_MATERIAL FOR THIS EXERCISE_
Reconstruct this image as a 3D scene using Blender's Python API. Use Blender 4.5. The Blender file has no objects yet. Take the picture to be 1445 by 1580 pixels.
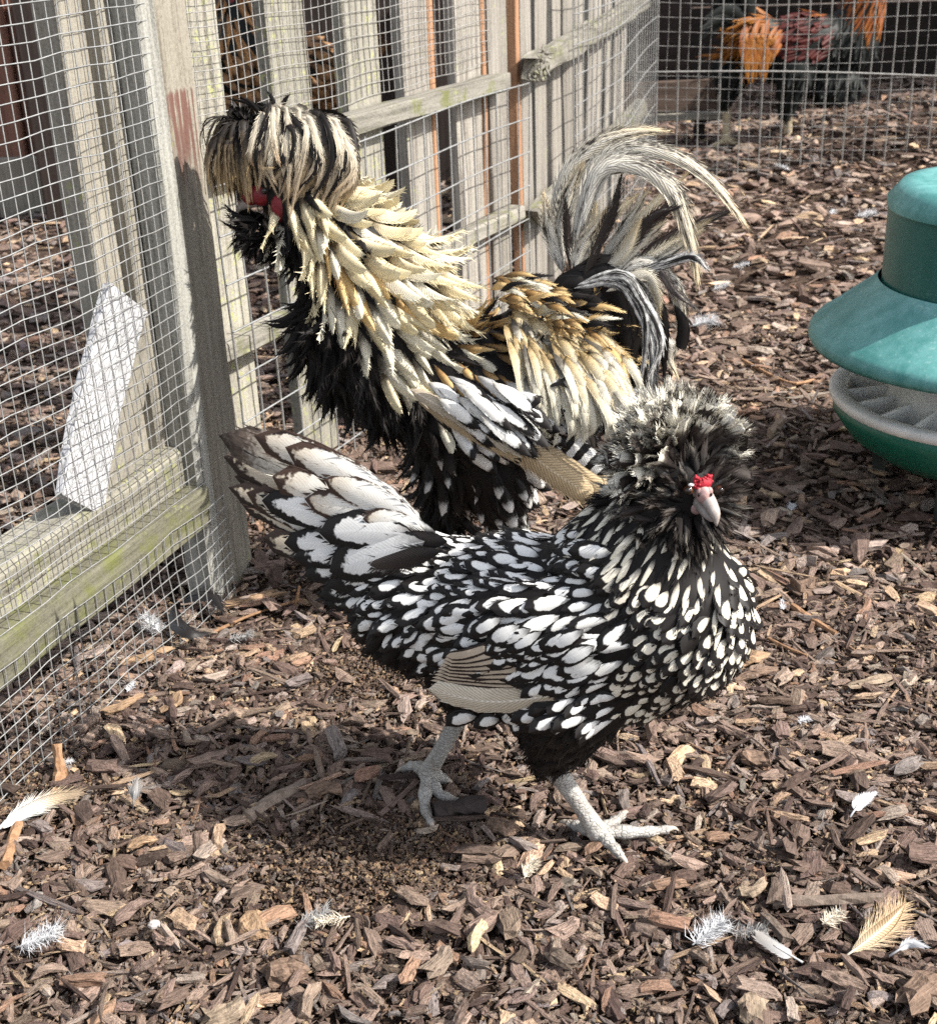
import bpy, math, random
import numpy as np
from mathutils import Vector, Matrix

random.seed(11)
rng = np.random.default_rng(11)
sc = bpy.context.scene
COL = sc.collection

# ------------------------------------------------------------------ camera, sky, sun, exposure
CAM_H, FPX, CX, CY = 0.70, 2090.0, 722.5, 790.0
_d = np.array([178, 4510, 2090.0]); _d /= np.linalg.norm(_d)
_up = -_d
_yw = np.array([0, 0, 1.0]); _yw = _yw - _up * (_yw @ _up); _yw /= np.linalg.norm(_yw)
CM = np.stack([np.cross(_yw, _up), _yw, _up])          # camera (x right, y down, z forward) -> world
EYE = np.array([0, 0, CAM_H])

cam_data = bpy.data.cameras.new('camera')
cam = bpy.data.objects.new('camera', cam_data); COL.objects.link(cam)
cam_data.sensor_fit = 'HORIZONTAL'; cam_data.sensor_width = 36.0
cam_data.lens = 36.0 * FPX / 1445.0
cam_data.clip_start = 0.02; cam_data.clip_end = 500
cam_data.dof.use_dof = True; cam_data.dof.focus_distance = 1.08; cam_data.dof.aperture_fstop = 22
_r, _u, _b = CM @ [1, 0, 0], -(CM @ [0, 1, 0]), -(CM @ [0, 0, 1])
cam.matrix_world = Matrix(((_r[0], _u[0], _b[0], 0), (_r[1], _u[1], _b[1], 0), (_r[2], _u[2], _b[2], CAM_H), (0, 0, 0, 1)))
sc.camera = cam

SUN_D = np.array([-0.68, 0.21, -0.70]); SUN_D /= np.linalg.norm(SUN_D)
world = bpy.data.worlds.new('World'); sc.world = world; world.use_nodes = True
wt = world.node_tree; wbg = wt.nodes['Background']
sky = wt.nodes.new('ShaderNodeTexSky'); sky.sky_type = 'NISHITA'; sky.sun_disc = False
sky.sun_elevation = math.asin(-SUN_D[2]); sky.sun_rotation = math.atan2(-SUN_D[0], -SUN_D[1])
sky.dust_density = 2.0
hsv = wt.nodes.new('ShaderNodeHueSaturation'); hsv.inputs['Saturation'].default_value = 0.45   # desaturated so the sky fill tints the shade less blue
wt.links.new(sky.outputs[0], hsv.inputs['Color']); wt.links.new(hsv.outputs[0], wbg.inputs[0]); wbg.inputs[1].default_value = 0.15
sun_data = bpy.data.lights.new('sun', 'SUN'); sun_data.energy = 4.6; sun_data.angle = math.radians(0.55)
sun_data.color = (1.0, 0.955, 0.88)
sun = bpy.data.objects.new('sun', sun_data); COL.objects.link(sun)
sun.rotation_euler = Vector(SUN_D).to_track_quat('-Z', 'Y').to_euler()
sc.view_settings.view_transform = 'Standard'; sc.view_settings.look = 'None'
sc.view_settings.exposure = 0.92; sc.view_settings.gamma = 1.0
sc.view_settings.use_curve_mapping = False
sc.render.engine = 'CYCLES'
sc.cycles.use_denoising = False
sc.cycles.max_bounces = 6; sc.cycles.diffuse_bounces = 3; sc.cycles.glossy_bounces = 2
sc.cycles.transmission_bounces = 3

# ------------------------------------------------------------------ small helpers
def ray(px, py): return CM @ np.array([(px - CX) / FPX, (py - CY) / FPX, 1.0])
def gnd(px, py, z=0.0):
    r = ray(px, py); return EYE + r * ((z - CAM_H) / r[2])
def at_y(px, py, Y):
    r = ray(px, py); return EYE + r * (Y / r[1])
def on_plane(px, py, P, n):
    r = ray(px, py); return EYE + r * ((n @ (P - EYE)) / (n @ r))
def proj(p):
    c = (np.asarray(p, float) - EYE) @ CM
    return np.stack([CX + FPX * c[..., 0] / c[..., 2], CY + FPX * c[..., 1] / c[..., 2], c[..., 2]], -1)
def unit(v):
    v = np.asarray(v, float); return v / max(np.linalg.norm(v), 1e-9)
def lerp(a, b, t): return a + (b - a) * t
def sstep(a, b, x):
    t = np.clip((x - a) / (b - a), 0, 1); return t * t * (3 - 2 * t)

def tag(o, label=None, cat=None, group=None, kind=None):
    if label: o['label'] = label
    if cat: o['category'] = cat
    if group: o['group'] = group
    if kind: o['kind'] = kind
    return o
def empty(name, loc):
    o = bpy.data.objects.new(name, None); COL.objects.link(o); o.location = Vector(loc)
    o.empty_display_size = 0.05
    return o
def np_mesh(name, V, F, uv=None, mats=(), smooth=True, midx=None, attrs=None):
    """V (n,3), F list of faces or (m,k) array; uv per vertex (n,2)."""
    me = bpy.data.meshes.new(name)
    V = np.asarray(V, np.float32)
    if isinstance(F, np.ndarray):
        k = F.shape[1]; loops = F.astype(np.int32).ravel(); tot = np.full(len(F), k, np.int32)
    else:
        tot = np.array([len(f) for f in F], np.int32); loops = np.fromiter((i for f in F for i in f), np.int32, int(tot.sum()))
    st = np.concatenate([[0], np.cumsum(tot)[:-1]]).astype(np.int32)
    me.vertices.add(len(V)); me.vertices.foreach_set('co', V.ravel())
    me.loops.add(len(loops)); me.loops.foreach_set('vertex_index', loops)
    me.polygons.add(len(tot)); me.polygons.foreach_set('loop_start', st); me.polygons.foreach_set('loop_total', tot)
    if midx is not None: me.polygons.foreach_set('material_index', np.asarray(midx, np.int32))
    me.polygons.foreach_set('use_smooth', np.full(len(tot), bool(smooth)))
    if uv is not None:
        l = me.uv_layers.new(name='UVMap'); l.data.foreach_set('uv', np.asarray(uv, np.float32)[loops].ravel())
    for an, (ty, arr) in (attrs or {}).items():
        a = me.attributes.new(an, ty, 'POINT')
        a.data.foreach_set('color' if 'COLOR' in ty else 'vector' if 'VECTOR' in ty else 'value', np.asarray(arr, np.float32).ravel())
    for m in mats: me.materials.append(m)
    me.update(calc_edges=True)
    return me
def link(name, me, parent=None, M=None, **tags):
    o = bpy.data.objects.new(name, me); COL.objects.link(o)
    if parent is not None: o.parent = parent
    if M is not None: o.matrix_basis = M
    tag(o, **tags) if tags else None
    return o
ROOT = {}
def local(root):
    """world -> root-local shift for numpy points (roots are never rotated)."""
    return np.array(root.location)
def mat4(x, y, z, p):
    return Matrix(((x[0], y[0], z[0], p[0]), (x[1], y[1], z[1], p[1]), (x[2], y[2], z[2], p[2]), (0, 0, 0, 1)))

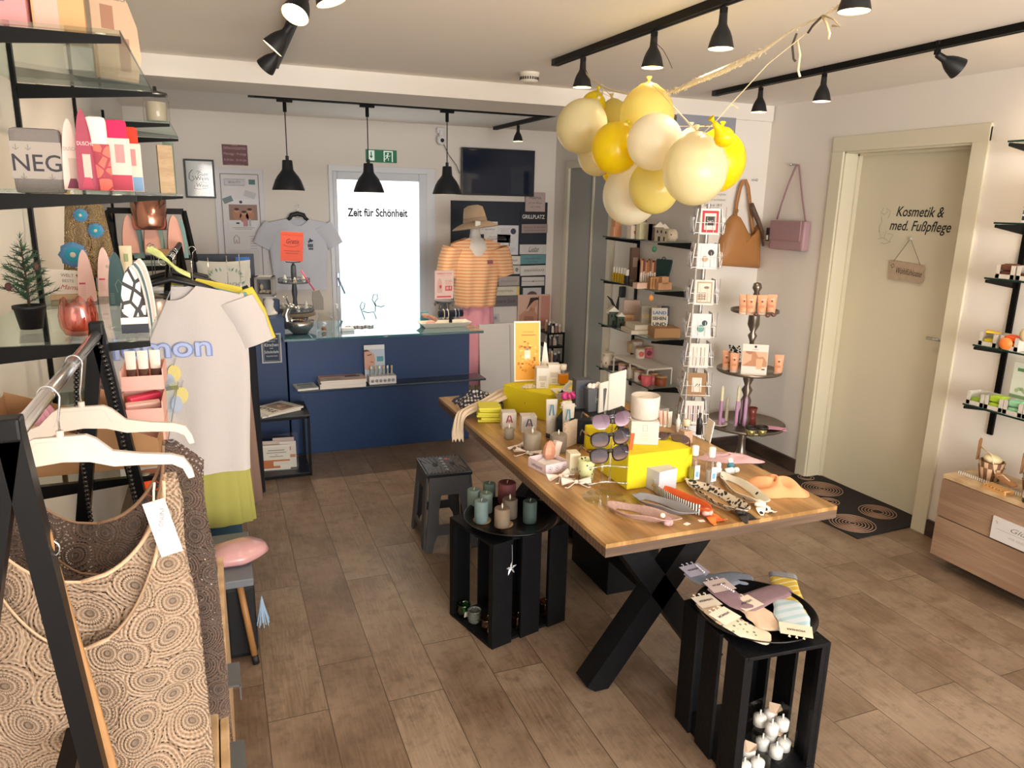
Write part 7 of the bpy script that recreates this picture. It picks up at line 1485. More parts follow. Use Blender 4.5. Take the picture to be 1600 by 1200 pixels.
q=U(252,815,1,h1y-.03); t=thing('price_tag','white swing price tag on the cream top','tag',(q.x,h1y-.035,q.z),0,rx=90,ry=-12); b=B(PAPER); b.box((0,-.01,0),(.036,.105,.001)); b.text('ONLINE',.004,.01,.010,INK,rz=70); b.line([(-.01,-.01),(-.004,-.014)],.001,mat('#b5584e')); b.out('tag_card',t); b=B(mat('#e3d3bc',.7)); b.tube([(0,.04,0),(.006,.06,.0),(.012,.075,.002)],.002,n=6); b.out('ribbon',t)

# ------------------------------------------------------------------ clothes rail with garments at the end of the shelving
GX,GZ=-.165,1.46
t=thing('garment_rail','black clothes rail packed with summer garments','clothes rack',(GX,3.65,0)); b=B(BLACK_METAL); b.tube([(0,-.55,GZ),(0,.55,GZ)],.012,n=14); b.out('rail',t)
for y in (-.5,.52):
    for x in (-.18,.16) if y>0 else (-.2,): b=B(BLACK_METAL); b.tube([(0,y,GZ),(x,y,0)],.012,n=10); b.out('leg',t)
def garment(label,y,m,hw=.235,L=.66,name='t_shirt',cat='T-shirt',sl=.16,dep=.018,x=GX,z=1.375,drop=.055,tilt=0,hm=None,print_=None,long_=False,slw=.075,sang=52,neck=.09):
    t=thing(name,label,cat,(x,y,z),tilt); b=B(m); shirt(b,hw,L,sl,.045,dep,seed=int(y*97)) if False else shirt(b,hw,L,sl,dep,seed=int(y*97),drop=drop,slw=slw,sang=sang,neck=neck,flare=1.05,fold=.008); b.out('cloth',t)
    b=B(hm or mat('#17171a',.4)); hanger(b,hw*.8,th=.006,hook=False); dz=GZ-z; b.tube([(0,0,.012),(0,0,dz-.01),(.012,0,dz+.002)]+arc((0,0,dz+.004),.014,0,190,6),.002,n=6,m=CHROME); b.out('hanger',t)
    if print_: print_(t)
    return t
def lemon(t):
    b=B(mat('#8fa3d6',.8)); b.T=Matrix.Translation((-.045,-.033,-.25))@rotm(90); b.text('lemon',0,0,.115,mat('#7f95d0'),bold=.035,w=.35); b.text('lemon',0,0,.115,mat('#b3c1ea'),z=.0012,bold=.006,w=.335)
    for x,y in ((.03,-.10),(-.02,-.16),(.05,-.19)): b.disc(x,y,.024,mat('#e3d48a'),.0006,ry=.034); b.disc(x-.02,y-.035,.02,mat('#b7c3da'),.0007,ry=.035); b.line([(x,y+.03),(x+.01,y+.06)],.003,mat('#9aa4b4'))
    b.out('print',t)
garment('white T-shirt printed lemon in blue, first on the rail',3.14,mat('#cdc6c4',.9,bump=.35,bscale=250),.262,.785,sl=.16,print_=lemon,dep=.022)
garment('cream printed top just behind the lemon T-shirt',3.20,dots_mat('#e0dccf','#2e2c30',26,.3),.225,.60)
garment('aqua top, a thin line between white and yellow sleeves',3.26,mat('#7fb0a8',.9),.24,.80,sl=.15,z=1.37)
garment('bright yellow T-shirt on the rail',3.33,mat('#e2cf52',.9,bump=.3,bscale=250),.262,.58,sl=.20,z=1.385,sang=50,slw=.085)
garment('dark blue-black blouse behind the yellow T-shirt',3.46,mat('#1d2430',.8),.26,.80,name='blouse',cat='blouse',sl=.22,z=1.37,sang=42)
garment('white blouse with blue floral lines behind the black one',3.56,NT('floral',.8).m,.25,.90,name='blouse',cat='blouse',sl=.16,z=1.31,x=GX-.0)
FLM=NT('blue_floral',.8); vo=FLM.n('TexVoronoi',feature='DISTANCE_TO_EDGE'); vo.inputs['Scale'].default_value=17; FLM.l(FLM.tc.outputs['Object'],vo.inputs['Vector']); FLM.col(FLM.mix(FLM.math('LESS_THAN',vo.outputs['Distance'],.09),srgb('#d3d6dc'),srgb('#4a5a86')))
for o in list(bpy.data.objects):
    if o.type=='MESH' and o.data.materials and o.data.materials[0] and o.data.materials[0].name.startswith('floral'): o.data.materials[0]=FLM.m
garment('navy strappy top with a thin shoulder, near the cushion',3.72,mat('#182038',.8),.14,.6,name='strappy_top',cat='top',sl=.02,z=1.34,x=GX+.07)
garment('mint shirt glimpsed at the far end of the rail',3.85,mat('#6fae9c',.85),.20,.7,x=GX-.10,z=1.30)
garment('striped dark top at the very end of the rail',3.97,stripes_mat('#2a3340','#8aa0a8',50,2,.6),.20,.66,x=GX-.12,z=1.30)
def skirt(label,x,y,z,w0,w1,L,m,pl=14,name='skirt',cat='skirt',dep=.05):
    t=thing(name,label,cat,(x,y,z)); b=B(m); b.lathe([(w0,0),(w0*1.02,-.03),(w1,-L),(w1-.004,-L),(w0-.004,-.02),(w0-.004,0)],n=pl*10,sy=dep/w1,wob=lambda a,j:1+(.045*math.cos(pl*a) if 0<j<4 else 0)); b.out('cloth',t)
    b=B(mat('#17171a',.4)); b.box((0,0,.004),(w0*2,.012,.012)); b.tube([(0,0,.01),(0,0,GZ-z-.01)],.002,n=6,m=CHROME); b.out('clip_hanger',t); return t
skirt('yellow-green pleated skirt showing below the lemon T-shirt',-.09,3.235,1.08,.13,.175,.76,mat('#c9c56a',.85),14)
skirt('taupe wide trousers hanging behind the pleated skirt',-.03,3.40,1.12,.12,.155,.78,mat('#96796a',.85),8,'trousers','trousers')
skirt('narrow black trousers, farthest right of the garments',.10,3.60,1.10,.045,.05,.80,mat('#14161c',.85),3,'trousers','trousers',.03)
skirt('dusty pink strip of skirt between black and floral',.045,3.50,1.02,.06,.07,.56,mat('#d2a0a8',.85),6)
b=B(mat('#c9c4ba',.3,.5)); 
for k in range(3): b.tube([(.016*math.cos(a*PI/10),.004*k,.016*math.sin(a*PI/10)) for a in range(20)],.0014,n=6,closed=True)
solo(b,'scarf_rings','silver rings on the rail end beside the packed cartons','rings',(GX-.02,3.12,GZ-.0))
drape('lime_scarf','lime and leopard scarf knotted at the front end of the rail','scarf',[(GX-.06,3.09,1.50),(GX-.02,3.07,1.475),(GX+.02,3.075,1.43),(GX+.07,3.08,1.40)],.06,mat('#c4cf8a',.85,noise=.5,nscale=25),5,.003,3,.014)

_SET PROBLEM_
The lines from the start of the data through the line that contains "from mathutils import Vector, Matrix" are to be returned exactly, please, with both ends included and every picture left out.

_SOLUTION_
Reconstruct this image as a 3D scene using Blender's Python API. Use Blender 4.5. The Blender file has no objects yet. Take the picture to be 1445 by 1580 pixels.
import bpy, math, random
import numpy as np
from mathutils import Vector, Matrix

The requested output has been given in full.